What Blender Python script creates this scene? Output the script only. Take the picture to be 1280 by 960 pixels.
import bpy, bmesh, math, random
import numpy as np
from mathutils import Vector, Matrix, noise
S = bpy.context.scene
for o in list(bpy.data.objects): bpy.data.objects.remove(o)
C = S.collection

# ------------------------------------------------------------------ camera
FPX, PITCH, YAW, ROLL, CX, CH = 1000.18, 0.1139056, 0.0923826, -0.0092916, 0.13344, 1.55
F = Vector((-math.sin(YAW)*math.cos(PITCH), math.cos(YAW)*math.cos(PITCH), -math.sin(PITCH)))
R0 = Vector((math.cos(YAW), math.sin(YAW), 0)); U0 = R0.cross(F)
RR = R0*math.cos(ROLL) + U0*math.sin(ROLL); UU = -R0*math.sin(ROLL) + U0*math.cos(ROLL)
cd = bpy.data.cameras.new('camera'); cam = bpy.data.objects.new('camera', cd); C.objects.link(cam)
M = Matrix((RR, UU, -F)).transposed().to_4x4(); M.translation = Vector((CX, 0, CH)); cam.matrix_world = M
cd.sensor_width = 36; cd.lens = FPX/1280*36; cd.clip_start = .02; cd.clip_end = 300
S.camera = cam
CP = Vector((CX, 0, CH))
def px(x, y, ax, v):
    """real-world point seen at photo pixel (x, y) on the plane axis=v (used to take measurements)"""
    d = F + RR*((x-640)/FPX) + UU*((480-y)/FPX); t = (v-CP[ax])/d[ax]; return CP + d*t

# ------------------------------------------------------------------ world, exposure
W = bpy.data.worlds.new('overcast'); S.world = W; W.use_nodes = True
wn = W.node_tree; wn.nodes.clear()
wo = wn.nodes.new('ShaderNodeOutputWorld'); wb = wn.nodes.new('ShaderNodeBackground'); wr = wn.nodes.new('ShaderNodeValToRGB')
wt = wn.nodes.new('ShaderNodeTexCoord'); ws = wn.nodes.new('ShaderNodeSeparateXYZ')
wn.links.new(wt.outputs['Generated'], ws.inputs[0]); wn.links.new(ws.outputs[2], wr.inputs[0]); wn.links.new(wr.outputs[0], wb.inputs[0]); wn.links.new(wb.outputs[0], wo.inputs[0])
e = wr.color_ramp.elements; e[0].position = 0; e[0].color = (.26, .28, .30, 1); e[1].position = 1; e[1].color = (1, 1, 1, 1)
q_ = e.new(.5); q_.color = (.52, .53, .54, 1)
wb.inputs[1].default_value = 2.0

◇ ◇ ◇

Stated task:
Your task is to repeat the data exactly, with nothing left out.

Output of the exercise:
What Blender Python script creates this scene? Output the script only. Take the picture to be 1280 by 960 pixels.
import bpy, bmesh, math, random
import numpy as np
from mathutils import Vector, Matrix, noise
S = bpy.context.scene
for o in list(bpy.data.objects): bpy.data.objects.remove(o)
C = S.collection

# ------------------------------------------------------------------ camera
FPX, PITCH, YAW, ROLL, CX, CH = 1000.18, 0.1139056, 0.0923826, -0.0092916, 0.13344, 1.55
F = Vector((-math.sin(YAW)*math.cos(PITCH), math.cos(YAW)*math.cos(PITCH), -math.sin(PITCH)))
R0 = Vector((math.cos(YAW), math.sin(YAW), 0)); U0 = R0.cross(F)
RR = R0*math.cos(ROLL) + U0*math.sin(ROLL); UU = -R0*math.sin(ROLL) + U0*math.cos(ROLL)
cd = bpy.data.cameras.new('camera'); cam = bpy.data.objects.new('camera', cd); C.objects.link(cam)
M = Matrix((RR, UU, -F)).transposed().to_4x4(); M.translation = Vector((CX, 0, CH)); cam.matrix_world = M
cd.sensor_width = 36; cd.lens = FPX/1280*36; cd.clip_start = .02; cd.clip_end = 300
S.camera = cam
CP = Vector((CX, 0, CH))
def px(x, y, ax, v):
    """real-world point seen at photo pixel (x, y) on the plane axis=v (used to take measurements)"""
    d = F + RR*((x-640)/FPX) + UU*((480-y)/FPX); t = (v-CP[ax])/d[ax]; return CP + d*t

# ------------------------------------------------------------------ world, exposure
W = bpy.data.worlds.new('overcast'); S.world = W; W.use_nodes = True
wn = W.node_tree; wn.nodes.clear()
wo = wn.nodes.new('ShaderNodeOutputWorld'); wb = wn.nodes.new('ShaderNodeBackground'); wr = wn.nodes.new('ShaderNodeValToRGB')
wt = wn.nodes.new('ShaderNodeTexCoord'); ws = wn.nodes.new('ShaderNodeSeparateXYZ')
wn.links.new(wt.outputs['Generated'], ws.inputs[0]); wn.links.new(ws.outputs[2], wr.inputs[0]); wn.links.new(wr.outputs[0], wb.inputs[0]); wn.links.new(wb.outputs[0], wo.inputs[0])
e = wr.color_ramp.elements; e[0].position = 0; e[0].color = (.26, .28, .30, 1); e[1].position = 1; e[1].color = (1, 1, 1, 1)
q_ = e.new(.5); q_.color = (.52, .53, .54, 1)
wb.inputs[1].default_value = 2.0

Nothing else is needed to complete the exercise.